**Dataset content**
# # # #

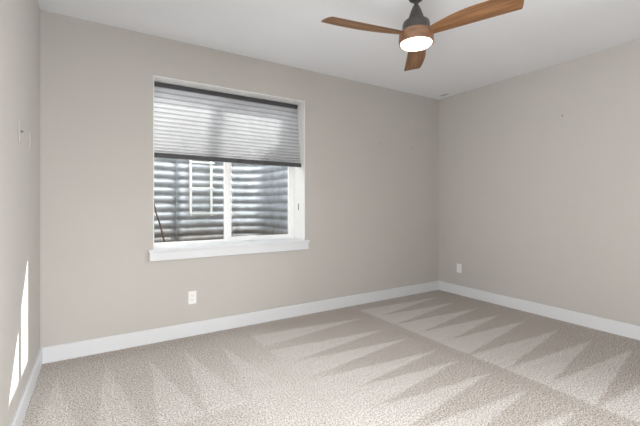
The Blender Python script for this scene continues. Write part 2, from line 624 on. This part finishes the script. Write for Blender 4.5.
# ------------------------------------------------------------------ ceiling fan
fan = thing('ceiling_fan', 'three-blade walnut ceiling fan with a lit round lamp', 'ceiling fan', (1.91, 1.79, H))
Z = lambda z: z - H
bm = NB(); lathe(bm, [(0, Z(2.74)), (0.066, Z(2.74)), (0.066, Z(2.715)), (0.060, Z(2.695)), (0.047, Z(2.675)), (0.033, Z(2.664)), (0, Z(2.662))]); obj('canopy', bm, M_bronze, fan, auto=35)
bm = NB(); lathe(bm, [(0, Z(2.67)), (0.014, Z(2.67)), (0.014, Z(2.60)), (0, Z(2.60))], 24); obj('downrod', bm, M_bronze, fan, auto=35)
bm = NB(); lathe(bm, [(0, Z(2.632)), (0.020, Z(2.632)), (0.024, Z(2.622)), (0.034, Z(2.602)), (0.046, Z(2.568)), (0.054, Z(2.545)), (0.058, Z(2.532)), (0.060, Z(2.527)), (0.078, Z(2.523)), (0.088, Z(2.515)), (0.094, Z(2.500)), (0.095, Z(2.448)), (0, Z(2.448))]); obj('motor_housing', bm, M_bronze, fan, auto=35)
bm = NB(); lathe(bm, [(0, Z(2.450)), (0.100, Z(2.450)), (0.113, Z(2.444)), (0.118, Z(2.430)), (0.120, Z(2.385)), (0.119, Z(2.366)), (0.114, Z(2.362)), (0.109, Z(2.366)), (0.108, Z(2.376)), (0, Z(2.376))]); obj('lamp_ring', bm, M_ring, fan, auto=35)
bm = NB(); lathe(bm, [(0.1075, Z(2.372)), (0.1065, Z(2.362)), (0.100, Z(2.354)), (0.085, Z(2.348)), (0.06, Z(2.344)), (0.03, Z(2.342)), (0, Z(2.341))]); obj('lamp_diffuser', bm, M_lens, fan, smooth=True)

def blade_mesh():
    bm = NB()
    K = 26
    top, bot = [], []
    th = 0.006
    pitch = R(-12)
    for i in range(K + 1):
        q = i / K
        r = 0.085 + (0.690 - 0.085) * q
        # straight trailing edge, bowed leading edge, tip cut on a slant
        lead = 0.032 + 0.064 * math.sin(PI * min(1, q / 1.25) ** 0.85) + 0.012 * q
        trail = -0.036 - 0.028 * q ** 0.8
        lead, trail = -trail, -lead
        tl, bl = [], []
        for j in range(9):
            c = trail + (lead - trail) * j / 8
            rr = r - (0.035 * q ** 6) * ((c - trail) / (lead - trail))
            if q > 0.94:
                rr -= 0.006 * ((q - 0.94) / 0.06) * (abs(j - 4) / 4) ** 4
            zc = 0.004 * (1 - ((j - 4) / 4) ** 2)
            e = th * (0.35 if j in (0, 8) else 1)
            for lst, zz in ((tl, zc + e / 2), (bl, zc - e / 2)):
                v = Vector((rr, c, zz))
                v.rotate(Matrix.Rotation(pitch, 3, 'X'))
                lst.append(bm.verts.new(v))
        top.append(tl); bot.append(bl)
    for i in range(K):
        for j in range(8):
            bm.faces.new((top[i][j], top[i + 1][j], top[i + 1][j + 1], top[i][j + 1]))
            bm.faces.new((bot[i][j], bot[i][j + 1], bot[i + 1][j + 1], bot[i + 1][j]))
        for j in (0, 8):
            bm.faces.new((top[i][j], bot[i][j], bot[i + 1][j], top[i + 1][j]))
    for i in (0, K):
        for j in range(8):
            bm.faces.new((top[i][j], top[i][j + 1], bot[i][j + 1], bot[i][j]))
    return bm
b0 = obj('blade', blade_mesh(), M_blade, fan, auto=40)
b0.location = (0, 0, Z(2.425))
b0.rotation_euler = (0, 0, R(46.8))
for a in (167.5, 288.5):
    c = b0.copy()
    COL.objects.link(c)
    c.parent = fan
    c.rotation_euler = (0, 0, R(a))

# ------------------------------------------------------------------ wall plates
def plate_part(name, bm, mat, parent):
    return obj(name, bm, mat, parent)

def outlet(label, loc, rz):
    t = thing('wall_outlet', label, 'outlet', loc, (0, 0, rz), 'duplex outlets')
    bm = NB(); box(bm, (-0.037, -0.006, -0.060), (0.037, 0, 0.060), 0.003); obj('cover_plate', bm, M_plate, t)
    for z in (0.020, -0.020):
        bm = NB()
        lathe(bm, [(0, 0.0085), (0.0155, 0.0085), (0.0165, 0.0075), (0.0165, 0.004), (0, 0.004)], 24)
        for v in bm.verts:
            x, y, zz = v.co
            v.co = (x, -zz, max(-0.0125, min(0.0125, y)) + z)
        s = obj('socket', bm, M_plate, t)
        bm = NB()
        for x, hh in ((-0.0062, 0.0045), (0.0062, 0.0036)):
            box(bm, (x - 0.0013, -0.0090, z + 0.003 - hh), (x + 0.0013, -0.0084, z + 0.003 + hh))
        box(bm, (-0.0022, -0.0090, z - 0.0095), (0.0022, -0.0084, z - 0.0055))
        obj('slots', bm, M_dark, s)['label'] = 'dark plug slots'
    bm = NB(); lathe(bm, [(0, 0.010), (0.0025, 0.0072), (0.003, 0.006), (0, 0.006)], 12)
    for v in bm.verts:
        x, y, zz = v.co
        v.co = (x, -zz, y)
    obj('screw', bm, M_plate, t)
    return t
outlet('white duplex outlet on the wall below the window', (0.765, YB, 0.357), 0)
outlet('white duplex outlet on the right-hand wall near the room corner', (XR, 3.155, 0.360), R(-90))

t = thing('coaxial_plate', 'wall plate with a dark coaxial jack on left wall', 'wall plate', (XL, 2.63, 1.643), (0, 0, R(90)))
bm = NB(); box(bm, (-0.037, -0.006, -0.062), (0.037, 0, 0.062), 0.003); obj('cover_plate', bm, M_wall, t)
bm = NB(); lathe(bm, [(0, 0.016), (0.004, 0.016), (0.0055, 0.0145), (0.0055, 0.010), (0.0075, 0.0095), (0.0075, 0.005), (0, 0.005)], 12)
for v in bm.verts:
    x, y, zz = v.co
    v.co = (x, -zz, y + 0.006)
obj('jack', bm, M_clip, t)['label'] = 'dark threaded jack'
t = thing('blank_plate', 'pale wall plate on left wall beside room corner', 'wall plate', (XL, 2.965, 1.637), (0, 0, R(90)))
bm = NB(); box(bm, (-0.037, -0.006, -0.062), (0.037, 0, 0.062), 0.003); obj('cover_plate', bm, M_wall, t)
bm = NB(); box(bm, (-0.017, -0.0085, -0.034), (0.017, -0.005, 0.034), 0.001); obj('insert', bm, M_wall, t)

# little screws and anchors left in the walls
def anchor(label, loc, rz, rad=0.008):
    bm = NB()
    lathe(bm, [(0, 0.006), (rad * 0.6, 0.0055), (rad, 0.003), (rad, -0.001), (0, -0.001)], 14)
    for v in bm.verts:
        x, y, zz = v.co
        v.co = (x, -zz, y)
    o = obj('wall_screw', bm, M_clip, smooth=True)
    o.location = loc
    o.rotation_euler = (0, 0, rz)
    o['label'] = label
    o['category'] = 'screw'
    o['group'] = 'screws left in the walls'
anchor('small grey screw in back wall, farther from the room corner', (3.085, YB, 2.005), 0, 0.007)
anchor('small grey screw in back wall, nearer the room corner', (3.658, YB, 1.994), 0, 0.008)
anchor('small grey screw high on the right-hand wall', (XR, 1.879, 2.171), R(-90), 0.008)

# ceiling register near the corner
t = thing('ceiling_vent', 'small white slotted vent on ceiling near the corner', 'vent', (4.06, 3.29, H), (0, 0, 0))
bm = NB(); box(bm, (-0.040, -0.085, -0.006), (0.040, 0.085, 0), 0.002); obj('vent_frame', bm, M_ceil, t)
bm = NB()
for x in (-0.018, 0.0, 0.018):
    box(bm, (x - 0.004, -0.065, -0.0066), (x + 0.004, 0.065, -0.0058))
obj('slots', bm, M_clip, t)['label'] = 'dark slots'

# # # #

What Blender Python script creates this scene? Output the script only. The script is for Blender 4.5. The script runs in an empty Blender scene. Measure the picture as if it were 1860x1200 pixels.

# # # #

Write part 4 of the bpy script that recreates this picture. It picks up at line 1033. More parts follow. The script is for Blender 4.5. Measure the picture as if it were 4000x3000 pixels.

# # # #

**Exercise aim**
Look above for every line with the word "script" and copy it.

**Exercise output**
The Blender Python script for this scene continues. Write part 2, from line 624 on. This part finishes the script. Write for Blender 4.5.
What Blender Python script creates this scene? Output the script only. The script is for Blender 4.5. The script runs in an empty Blender scene. Measure the picture as if it were 1860x1200 pixels.
Write part 4 of the bpy script that recreates this picture. It picks up at line 1033. More parts follow. The script is for Blender 4.5. Measure the picture as if it were 4000x3000 pixels.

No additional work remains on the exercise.